> [Exercise goal] Look at the data below and print exactly the lines from its first line through the line with "RY, RZ = -4.87, 4.21"; the pictures stay out of the copy.

> [Raw data]
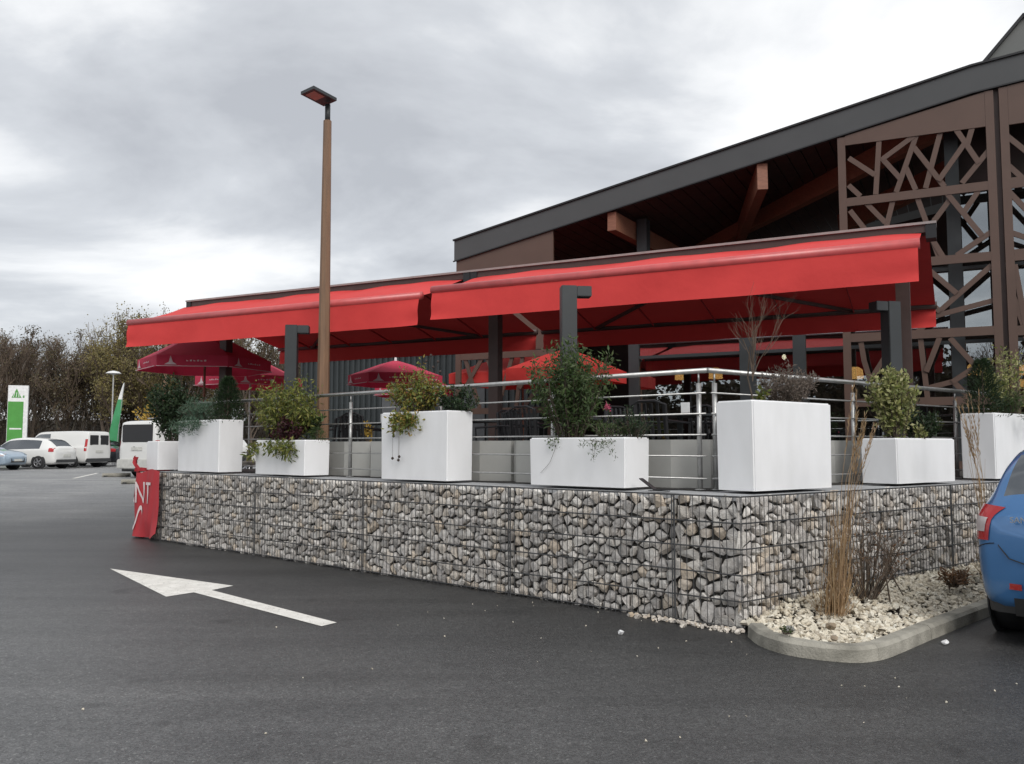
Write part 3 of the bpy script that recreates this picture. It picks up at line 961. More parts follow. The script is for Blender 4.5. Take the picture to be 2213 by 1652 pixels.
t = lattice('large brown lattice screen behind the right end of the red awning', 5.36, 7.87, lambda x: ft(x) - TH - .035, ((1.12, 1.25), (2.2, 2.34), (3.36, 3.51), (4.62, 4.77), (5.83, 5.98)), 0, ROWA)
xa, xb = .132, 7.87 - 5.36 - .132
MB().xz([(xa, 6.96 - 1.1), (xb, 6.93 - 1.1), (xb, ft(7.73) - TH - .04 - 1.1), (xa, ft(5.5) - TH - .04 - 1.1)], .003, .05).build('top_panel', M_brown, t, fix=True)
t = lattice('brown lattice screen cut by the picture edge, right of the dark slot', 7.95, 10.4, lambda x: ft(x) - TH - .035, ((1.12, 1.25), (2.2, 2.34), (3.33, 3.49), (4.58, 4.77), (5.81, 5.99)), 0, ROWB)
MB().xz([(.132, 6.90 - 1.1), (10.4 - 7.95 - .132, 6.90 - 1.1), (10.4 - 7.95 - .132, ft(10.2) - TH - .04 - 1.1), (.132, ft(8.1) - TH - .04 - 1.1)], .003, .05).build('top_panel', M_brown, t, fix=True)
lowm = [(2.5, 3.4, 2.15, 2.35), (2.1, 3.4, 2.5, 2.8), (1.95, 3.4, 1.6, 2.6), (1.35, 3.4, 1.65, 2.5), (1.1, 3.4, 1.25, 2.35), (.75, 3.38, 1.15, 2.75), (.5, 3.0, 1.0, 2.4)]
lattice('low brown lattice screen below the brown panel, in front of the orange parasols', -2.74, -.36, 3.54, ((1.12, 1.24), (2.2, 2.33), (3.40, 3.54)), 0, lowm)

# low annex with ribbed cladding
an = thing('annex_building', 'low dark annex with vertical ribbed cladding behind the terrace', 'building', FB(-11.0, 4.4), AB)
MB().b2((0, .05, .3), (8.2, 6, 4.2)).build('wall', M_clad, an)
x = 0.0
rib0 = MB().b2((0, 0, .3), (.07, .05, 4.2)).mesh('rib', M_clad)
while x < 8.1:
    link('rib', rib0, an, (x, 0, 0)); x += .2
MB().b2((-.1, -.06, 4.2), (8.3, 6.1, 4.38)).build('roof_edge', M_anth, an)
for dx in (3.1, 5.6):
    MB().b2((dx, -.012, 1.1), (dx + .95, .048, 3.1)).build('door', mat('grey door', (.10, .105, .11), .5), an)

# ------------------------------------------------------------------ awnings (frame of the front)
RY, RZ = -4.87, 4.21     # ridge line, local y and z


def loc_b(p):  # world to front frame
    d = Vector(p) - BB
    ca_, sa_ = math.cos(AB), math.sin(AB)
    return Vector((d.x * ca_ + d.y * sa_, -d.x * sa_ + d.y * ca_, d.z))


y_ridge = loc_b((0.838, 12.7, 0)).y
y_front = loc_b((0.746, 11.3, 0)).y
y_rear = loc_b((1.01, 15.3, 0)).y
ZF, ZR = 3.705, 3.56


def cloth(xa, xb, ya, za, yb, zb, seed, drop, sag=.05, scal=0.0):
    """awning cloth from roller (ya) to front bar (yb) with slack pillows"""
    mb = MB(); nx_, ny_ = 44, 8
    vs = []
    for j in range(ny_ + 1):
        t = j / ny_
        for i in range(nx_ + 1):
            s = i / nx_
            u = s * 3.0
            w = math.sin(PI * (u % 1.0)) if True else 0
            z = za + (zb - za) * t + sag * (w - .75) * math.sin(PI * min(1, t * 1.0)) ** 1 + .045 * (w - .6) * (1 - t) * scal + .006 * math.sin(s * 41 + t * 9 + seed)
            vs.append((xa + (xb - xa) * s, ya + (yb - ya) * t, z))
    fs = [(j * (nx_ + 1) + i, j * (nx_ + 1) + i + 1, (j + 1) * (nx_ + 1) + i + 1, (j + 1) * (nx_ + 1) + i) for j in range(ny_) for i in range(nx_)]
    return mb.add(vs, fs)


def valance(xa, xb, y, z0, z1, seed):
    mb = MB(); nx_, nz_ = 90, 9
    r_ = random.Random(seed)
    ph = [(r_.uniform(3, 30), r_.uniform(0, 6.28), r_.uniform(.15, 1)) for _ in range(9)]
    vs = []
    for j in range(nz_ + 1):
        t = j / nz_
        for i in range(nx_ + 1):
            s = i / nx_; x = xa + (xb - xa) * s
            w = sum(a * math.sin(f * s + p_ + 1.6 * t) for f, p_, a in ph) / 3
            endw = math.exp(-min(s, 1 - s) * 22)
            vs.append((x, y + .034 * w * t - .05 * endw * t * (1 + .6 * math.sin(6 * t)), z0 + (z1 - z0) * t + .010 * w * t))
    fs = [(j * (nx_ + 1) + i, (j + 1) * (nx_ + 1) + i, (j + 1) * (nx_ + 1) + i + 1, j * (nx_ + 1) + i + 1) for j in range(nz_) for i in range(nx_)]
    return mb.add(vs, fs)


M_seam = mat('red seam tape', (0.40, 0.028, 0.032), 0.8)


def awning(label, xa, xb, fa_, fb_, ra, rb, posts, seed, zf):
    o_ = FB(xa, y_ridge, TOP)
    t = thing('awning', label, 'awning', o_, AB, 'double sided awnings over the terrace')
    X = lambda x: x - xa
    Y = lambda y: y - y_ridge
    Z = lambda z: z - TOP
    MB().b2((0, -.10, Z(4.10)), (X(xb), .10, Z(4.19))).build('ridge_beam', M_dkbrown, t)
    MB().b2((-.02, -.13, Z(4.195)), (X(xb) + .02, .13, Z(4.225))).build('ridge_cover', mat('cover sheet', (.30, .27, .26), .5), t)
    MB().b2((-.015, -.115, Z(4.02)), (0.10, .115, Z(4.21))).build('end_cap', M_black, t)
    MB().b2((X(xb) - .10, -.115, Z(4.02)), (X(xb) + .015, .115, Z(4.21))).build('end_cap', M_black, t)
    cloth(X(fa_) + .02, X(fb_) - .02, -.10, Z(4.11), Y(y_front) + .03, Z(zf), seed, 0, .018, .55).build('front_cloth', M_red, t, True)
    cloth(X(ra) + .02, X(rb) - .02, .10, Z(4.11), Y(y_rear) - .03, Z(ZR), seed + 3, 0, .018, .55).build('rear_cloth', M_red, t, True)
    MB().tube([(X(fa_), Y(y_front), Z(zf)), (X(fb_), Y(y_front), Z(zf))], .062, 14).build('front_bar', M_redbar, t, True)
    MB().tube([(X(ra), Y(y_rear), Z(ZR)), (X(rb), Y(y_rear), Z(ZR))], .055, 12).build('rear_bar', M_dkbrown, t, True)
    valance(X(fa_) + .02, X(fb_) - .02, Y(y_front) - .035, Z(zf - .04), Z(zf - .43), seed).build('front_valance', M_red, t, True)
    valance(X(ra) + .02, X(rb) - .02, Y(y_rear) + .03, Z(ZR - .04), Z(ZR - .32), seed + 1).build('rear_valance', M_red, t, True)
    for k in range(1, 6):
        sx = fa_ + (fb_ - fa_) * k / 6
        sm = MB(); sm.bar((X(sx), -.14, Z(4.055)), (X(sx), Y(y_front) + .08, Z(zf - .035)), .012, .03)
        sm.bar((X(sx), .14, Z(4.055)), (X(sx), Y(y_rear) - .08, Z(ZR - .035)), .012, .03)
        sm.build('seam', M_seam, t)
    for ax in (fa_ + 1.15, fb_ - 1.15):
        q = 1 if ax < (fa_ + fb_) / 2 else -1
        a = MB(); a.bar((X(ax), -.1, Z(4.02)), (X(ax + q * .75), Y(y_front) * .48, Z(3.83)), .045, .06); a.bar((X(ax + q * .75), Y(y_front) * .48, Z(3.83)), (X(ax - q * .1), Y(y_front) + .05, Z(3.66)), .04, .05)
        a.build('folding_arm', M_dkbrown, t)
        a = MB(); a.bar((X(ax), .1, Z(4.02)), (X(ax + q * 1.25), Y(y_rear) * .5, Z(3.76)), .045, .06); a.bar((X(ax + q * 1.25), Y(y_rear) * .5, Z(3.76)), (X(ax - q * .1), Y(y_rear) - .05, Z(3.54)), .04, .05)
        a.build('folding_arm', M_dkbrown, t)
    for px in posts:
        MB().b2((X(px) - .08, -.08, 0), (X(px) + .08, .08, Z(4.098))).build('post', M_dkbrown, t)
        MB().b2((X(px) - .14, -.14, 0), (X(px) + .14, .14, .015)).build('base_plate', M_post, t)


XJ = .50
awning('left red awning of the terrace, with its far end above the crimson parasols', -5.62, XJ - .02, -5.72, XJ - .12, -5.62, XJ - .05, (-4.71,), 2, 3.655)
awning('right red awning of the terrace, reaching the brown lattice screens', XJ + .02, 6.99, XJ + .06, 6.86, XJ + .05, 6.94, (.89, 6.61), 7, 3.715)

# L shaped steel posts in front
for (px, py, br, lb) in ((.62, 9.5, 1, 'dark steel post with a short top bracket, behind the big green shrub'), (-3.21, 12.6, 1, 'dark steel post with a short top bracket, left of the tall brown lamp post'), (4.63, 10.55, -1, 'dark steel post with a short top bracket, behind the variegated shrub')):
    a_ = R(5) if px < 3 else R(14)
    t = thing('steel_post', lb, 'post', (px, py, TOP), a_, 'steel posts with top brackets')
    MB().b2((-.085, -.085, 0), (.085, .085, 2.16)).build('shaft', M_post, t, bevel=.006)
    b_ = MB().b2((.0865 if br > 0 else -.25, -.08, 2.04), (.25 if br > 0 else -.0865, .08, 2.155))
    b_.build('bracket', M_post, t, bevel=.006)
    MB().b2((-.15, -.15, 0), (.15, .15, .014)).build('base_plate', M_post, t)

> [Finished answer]
Write part 3 of the bpy script that recreates this picture. It picks up at line 961. More parts follow. The script is for Blender 4.5. Take the picture to be 2213 by 1652 pixels.
t = lattice('large brown lattice screen behind the right end of the red awning', 5.36, 7.87, lambda x: ft(x) - TH - .035, ((1.12, 1.25), (2.2, 2.34), (3.36, 3.51), (4.62, 4.77), (5.83, 5.98)), 0, ROWA)
xa, xb = .132, 7.87 - 5.36 - .132
MB().xz([(xa, 6.96 - 1.1), (xb, 6.93 - 1.1), (xb, ft(7.73) - TH - .04 - 1.1), (xa, ft(5.5) - TH - .04 - 1.1)], .003, .05).build('top_panel', M_brown, t, fix=True)
t = lattice('brown lattice screen cut by the picture edge, right of the dark slot', 7.95, 10.4, lambda x: ft(x) - TH - .035, ((1.12, 1.25), (2.2, 2.34), (3.33, 3.49), (4.58, 4.77), (5.81, 5.99)), 0, ROWB)
MB().xz([(.132, 6.90 - 1.1), (10.4 - 7.95 - .132, 6.90 - 1.1), (10.4 - 7.95 - .132, ft(10.2) - TH - .04 - 1.1), (.132, ft(8.1) - TH - .04 - 1.1)], .003, .05).build('top_panel', M_brown, t, fix=True)
lowm = [(2.5, 3.4, 2.15, 2.35), (2.1, 3.4, 2.5, 2.8), (1.95, 3.4, 1.6, 2.6), (1.35, 3.4, 1.65, 2.5), (1.1, 3.4, 1.25, 2.35), (.75, 3.38, 1.15, 2.75), (.5, 3.0, 1.0, 2.4)]
lattice('low brown lattice screen below the brown panel, in front of the orange parasols', -2.74, -.36, 3.54, ((1.12, 1.24), (2.2, 2.33), (3.40, 3.54)), 0, lowm)

# low annex with ribbed cladding
an = thing('annex_building', 'low dark annex with vertical ribbed cladding behind the terrace', 'building', FB(-11.0, 4.4), AB)
MB().b2((0, .05, .3), (8.2, 6, 4.2)).build('wall', M_clad, an)
x = 0.0
rib0 = MB().b2((0, 0, .3), (.07, .05, 4.2)).mesh('rib', M_clad)
while x < 8.1:
    link('rib', rib0, an, (x, 0, 0)); x += .2
MB().b2((-.1, -.06, 4.2), (8.3, 6.1, 4.38)).build('roof_edge', M_anth, an)
for dx in (3.1, 5.6):
    MB().b2((dx, -.012, 1.1), (dx + .95, .048, 3.1)).build('door', mat('grey door', (.10, .105, .11), .5), an)

# ------------------------------------------------------------------ awnings (frame of the front)
RY, RZ = -4.87, 4.21     # ridge line, local y and z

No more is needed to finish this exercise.